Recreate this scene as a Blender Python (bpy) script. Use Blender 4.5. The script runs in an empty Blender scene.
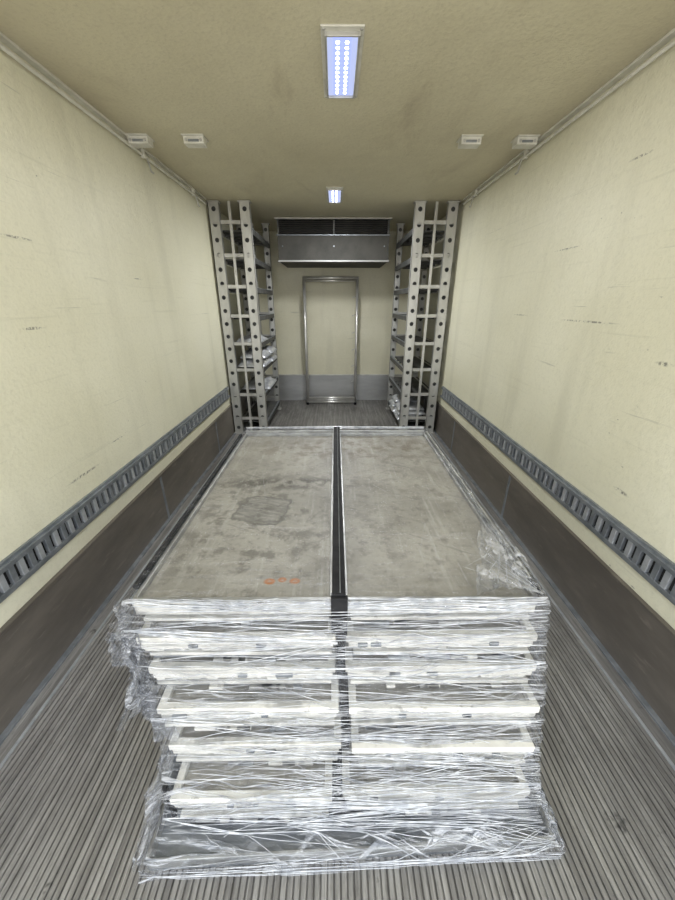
import bpy, bmesh, math, random
from mathutils import Vector, noise
random.seed(7)
scene=bpy.context.scene
XL,XR=-1.16,1.165
Y0,Y1=-0.30,5.24
ZC=2.217
# ------------------------------------------------------------------ node helpers
class NT:
    def __init__(s,name):
        s.m=bpy.data.materials.new(name); s.m.use_nodes=True
        s.t=s.m.node_tree; s.t.nodes.clear()
        s.out=s.t.nodes.new('ShaderNodeOutputMaterial')
        s.geo=s.t.nodes.new('ShaderNodeNewGeometry')
        s.pos=s.geo.outputs['Position']
    def n(s,ty,**k):
        nd=s.t.nodes.new(ty)
        for a,b in k.items(): setattr(nd,a,b)
        return nd
    def l(s,a,b): s.t.links.new(a,b)
    def put(s,sock,v):
        if isinstance(v,bpy.types.NodeSocket): s.l(v,sock)
        else: sock.default_value=v
    def math(s,op,a,b=0.0,c=None,clamp=False):
        nd=s.n('ShaderNodeMath',operation=op); nd.use_clamp=clamp
        s.put(nd.inputs[0],a); s.put(nd.inputs[1],b)
        if c is not None: s.put(nd.inputs[2],c)
        return nd.outputs[0]
    def mapping(s,scale=(1,1,1),rot=(0,0,0),loc=(0,0,0),src=None):
        nd=s.n('ShaderNodeMapping'); s.l(src or s.pos,nd.inputs[0])
        nd.inputs['Scale'].default_value=scale; nd.inputs['Rotation'].default_value=rot; nd.inputs['Location'].default_value=loc
        return nd.outputs[0]
    def noise(s,scale=(1,1,1),detail=4,rough=.55,rot=(0,0,0),dist=0,loc=(0,0,0),src=None):
        v=src
        if rot!=(0,0,0): v=s.mapping((1,1,1),rot,(0,0,0),src)
        nd=s.n('ShaderNodeTexNoise'); s.l(s.mapping(scale,(0,0,0),loc,v),nd.inputs['Vector'])
        nd.inputs['Scale'].default_value=1; nd.inputs['Detail'].default_value=detail
        nd.inputs['Roughness'].default_value=rough; nd.inputs['Distortion'].default_value=dist
        return nd.outputs['Fac']
    def ramp(s,f,stops):
        nd=s.n('ShaderNodeMapRange'); nd.interpolation_type='SMOOTHSTEP'
        s.put(nd.inputs['Value'],f)
        nd.inputs['From Min'].default_value=stops[0]; nd.inputs['From Max'].default_value=stops[1]
        nd.inputs['To Min'].default_value=stops[2]; nd.inputs['To Max'].default_value=stops[3]
        return nd.outputs[0]
    def mix(s,f,a,b,mode='MIX'):
        nd=s.n('ShaderNodeMix',data_type='RGBA',blend_type=mode)
        s.put(nd.inputs['Factor'],f)
        for i,v in ((6,a),(7,b)):
            if isinstance(v,tuple): nd.inputs[i].default_value=(v[0],v[1],v[2],1)
            else: s.l(v,nd.inputs[i])
        return nd.outputs[2]
    def blob(s,c,sz,src=None,soft=.3):
        a=s.n('ShaderNodeVectorMath',operation='SUBTRACT'); s.l(src or s.pos,a.inputs[0]); a.inputs[1].default_value=c
        b=s.n('ShaderNodeVectorMath',operation='MULTIPLY'); s.l(a.outputs[0],b.inputs[0]); b.inputs[1].default_value=tuple(0 if q==0 else 1/q for q in sz)
        d=s.n('ShaderNodeVectorMath',operation='LENGTH'); s.l(b.outputs[0],d.inputs[0])
        return s.ramp(d.outputs['Value'],(1-soft,1+soft,1,0))
    def pbr(s,col,rough=.5,metal=0,bump=None,bs=.3,bd=.01,spec=.5):
        p=s.n('ShaderNodeBsdfPrincipled')
        if isinstance(col,tuple): p.inputs['Base Color'].default_value=(*col,1)
        else: s.l(col,p.inputs['Base Color'])
        s.put(p.inputs['Roughness'],rough); s.put(p.inputs['Metallic'],metal)
        p.inputs['Specular IOR Level'].default_value=spec
        if bump is not None:
            b=s.n('ShaderNodeBump'); b.inputs['Strength'].default_value=bs; b.inputs['Distance'].default_value=bd
            s.l(bump,b.inputs['Height']); s.l(b.outputs[0],p.inputs['Normal'])
        return p.outputs[0]
    def done(s,sh): s.l(sh,s.out.inputs[0]); return s.m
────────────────
Write the full listing out again with every line unchanged, but include no pictures.

> **COMPLETED EXERCISE**
Recreate this scene as a Blender Python (bpy) script. Use Blender 4.5. The script runs in an empty Blender scene.
import bpy, bmesh, math, random
from mathutils import Vector, noise
random.seed(7)
scene=bpy.context.scene
XL,XR=-1.16,1.165
Y0,Y1=-0.30,5.24
ZC=2.217
# ------------------------------------------------------------------ node helpers
class NT:
    def __init__(s,name):
        s.m=bpy.data.materials.new(name); s.m.use_nodes=True
        s.t=s.m.node_tree; s.t.nodes.clear()
        s.out=s.t.nodes.new('ShaderNodeOutputMaterial')
        s.geo=s.t.nodes.new('ShaderNodeNewGeometry')
        s.pos=s.geo.outputs['Position']
    def n(s,ty,**k):
        nd=s.t.nodes.new(ty)
        for a,b in k.items(): setattr(nd,a,b)
        return nd
    def l(s,a,b): s.t.links.new(a,b)
    def put(s,sock,v):
        if isinstance(v,bpy.types.NodeSocket): s.l(v,sock)
        else: sock.default_value=v
    def math(s,op,a,b=0.0,c=None,clamp=False):
        nd=s.n('ShaderNodeMath',operation=op); nd.use_clamp=clamp
        s.put(nd.inputs[0],a); s.put(nd.inputs[1],b)
        if c is not None: s.put(nd.inputs[2],c)
        return nd.outputs[0]
    def mapping(s,scale=(1,1,1),rot=(0,0,0),loc=(0,0,0),src=None):
        nd=s.n('ShaderNodeMapping'); s.l(src or s.pos,nd.inputs[0])
        nd.inputs['Scale'].default_value=scale; nd.inputs['Rotation'].default_value=rot; nd.inputs['Location'].default_value=loc
        return nd.outputs[0]
    def noise(s,scale=(1,1,1),detail=4,rough=.55,rot=(0,0,0),dist=0,loc=(0,0,0),src=None):
        v=src
        if rot!=(0,0,0): v=s.mapping((1,1,1),rot,(0,0,0),src)
        nd=s.n('ShaderNodeTexNoise'); s.l(s.mapping(scale,(0,0,0),loc,v),nd.inputs['Vector'])
        nd.inputs['Scale'].default_value=1; nd.inputs['Detail'].default_value=detail
        nd.inputs['Roughness'].default_value=rough; nd.inputs['Distortion'].default_value=dist
        return nd.outputs['Fac']
    def ramp(s,f,stops):
        nd=s.n('ShaderNodeMapRange'); nd.interpolation_type='SMOOTHSTEP'
        s.put(nd.inputs['Value'],f)
        nd.inputs['From Min'].default_value=stops[0]; nd.inputs['From Max'].default_value=stops[1]
        nd.inputs['To Min'].default_value=stops[2]; nd.inputs['To Max'].default_value=stops[3]
        return nd.outputs[0]
    def mix(s,f,a,b,mode='MIX'):
        nd=s.n('ShaderNodeMix',data_type='RGBA',blend_type=mode)
        s.put(nd.inputs['Factor'],f)
        for i,v in ((6,a),(7,b)):
            if isinstance(v,tuple): nd.inputs[i].default_value=(v[0],v[1],v[2],1)
            else: s.l(v,nd.inputs[i])
        return nd.outputs[2]
    def blob(s,c,sz,src=None,soft=.3):
        a=s.n('ShaderNodeVectorMath',operation='SUBTRACT'); s.l(src or s.pos,a.inputs[0]); a.inputs[1].default_value=c
        b=s.n('ShaderNodeVectorMath',operation='MULTIPLY'); s.l(a.outputs[0],b.inputs[0]); b.inputs[1].default_value=tuple(0 if q==0 else 1/q for q in sz)
        d=s.n('ShaderNodeVectorMath',operation='LENGTH'); s.l(b.outputs[0],d.inputs[0])
        return s.ramp(d.outputs['Value'],(1-soft,1+soft,1,0))
    def pbr(s,col,rough=.5,metal=0,bump=None,bs=.3,bd=.01,spec=.5):
        p=s.n('ShaderNodeBsdfPrincipled')
        if isinstance(col,tuple): p.inputs['Base Color'].default_value=(*col,1)
        else: s.l(col,p.inputs['Base Color'])
        s.put(p.inputs['Roughness'],rough); s.put(p.inputs['Metallic'],metal)
        p.inputs['Specular IOR Level'].default_value=spec
        if bump is not None:
            b=s.n('ShaderNodeBump'); b.inputs['Strength'].default_value=bs; b.inputs['Distance'].default_value=bd
            s.l(bump,b.inputs['Height']); s.l(b.outputs[0],p.inputs['Normal'])
        return p.outputs[0]
    def done(s,sh): s.l(sh,s.out.inputs[0]); return s.m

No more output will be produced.